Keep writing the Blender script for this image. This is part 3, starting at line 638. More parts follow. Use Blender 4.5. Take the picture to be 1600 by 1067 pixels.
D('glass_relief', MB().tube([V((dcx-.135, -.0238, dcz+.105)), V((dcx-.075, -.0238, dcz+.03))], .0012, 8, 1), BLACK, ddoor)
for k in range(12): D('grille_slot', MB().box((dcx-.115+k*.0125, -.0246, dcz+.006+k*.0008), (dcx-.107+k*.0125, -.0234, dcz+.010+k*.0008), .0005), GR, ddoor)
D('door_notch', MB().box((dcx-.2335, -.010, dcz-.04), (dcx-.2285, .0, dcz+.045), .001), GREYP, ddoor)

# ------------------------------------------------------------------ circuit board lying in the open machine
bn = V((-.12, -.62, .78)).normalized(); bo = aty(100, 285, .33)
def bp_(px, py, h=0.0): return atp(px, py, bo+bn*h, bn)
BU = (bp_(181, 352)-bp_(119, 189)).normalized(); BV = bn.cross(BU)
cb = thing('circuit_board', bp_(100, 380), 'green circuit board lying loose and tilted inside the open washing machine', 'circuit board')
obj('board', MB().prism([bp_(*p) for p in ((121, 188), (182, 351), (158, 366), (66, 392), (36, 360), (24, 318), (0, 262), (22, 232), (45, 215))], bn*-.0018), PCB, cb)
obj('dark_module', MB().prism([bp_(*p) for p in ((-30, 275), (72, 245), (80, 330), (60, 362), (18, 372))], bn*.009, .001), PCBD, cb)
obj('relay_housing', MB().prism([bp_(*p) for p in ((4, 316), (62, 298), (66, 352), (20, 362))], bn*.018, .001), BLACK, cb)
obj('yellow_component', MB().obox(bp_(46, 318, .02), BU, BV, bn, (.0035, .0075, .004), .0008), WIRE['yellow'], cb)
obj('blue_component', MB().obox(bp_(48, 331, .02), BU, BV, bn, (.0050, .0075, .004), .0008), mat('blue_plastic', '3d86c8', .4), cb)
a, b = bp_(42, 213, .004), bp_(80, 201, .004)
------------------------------
Problem description:
All of the material must be reproduced exactly.

Response to this task:
Keep writing the Blender script for this image. This is part 3, starting at line 638. More parts follow. Use Blender 4.5. Take the picture to be 1600 by 1067 pixels.
D('glass_relief', MB().tube([V((dcx-.135, -.0238, dcz+.105)), V((dcx-.075, -.0238, dcz+.03))], .0012, 8, 1), BLACK, ddoor)
for k in range(12): D('grille_slot', MB().box((dcx-.115+k*.0125, -.0246, dcz+.006+k*.0008), (dcx-.107+k*.0125, -.0234, dcz+.010+k*.0008), .0005), GR, ddoor)
D('door_notch', MB().box((dcx-.2335, -.010, dcz-.04), (dcx-.2285, .0, dcz+.045), .001), GREYP, ddoor)

# ------------------------------------------------------------------ circuit board lying in the open machine
bn = V((-.12, -.62, .78)).normalized(); bo = aty(100, 285, .33)
def bp_(px, py, h=0.0): return atp(px, py, bo+bn*h, bn)
BU = (bp_(181, 352)-bp_(119, 189)).normalized(); BV = bn.cross(BU)
cb = thing('circuit_board', bp_(100, 380), 'green circuit board lying loose and tilted inside the open washing machine', 'circuit board')
obj('board', MB().prism([bp_(*p) for p in ((121, 188), (182, 351), (158, 366), (66, 392), (36, 360), (24, 318), (0, 262), (22, 232), (45, 215))], bn*-.0018), PCB, cb)
obj('dark_module', MB().prism([bp_(*p) for p in ((-30, 275), (72, 245), (80, 330), (60, 362), (18, 372))], bn*.009, .001), PCBD, cb)
obj('relay_housing', MB().prism([bp_(*p) for p in ((4, 316), (62, 298), (66, 352), (20, 362))], bn*.018, .001), BLACK, cb)
obj('yellow_component', MB().obox(bp_(46, 318, .02), BU, BV, bn, (.0035, .0075, .004), .0008), WIRE['yellow'], cb)
obj('blue_component', MB().obox(bp_(48, 331, .02), BU, BV, bn, (.0050, .0075, .004), .0008), mat('blue_plastic', '3d86c8', .4), cb)
a, b = bp_(42, 213, .004), bp_(80, 201, .004)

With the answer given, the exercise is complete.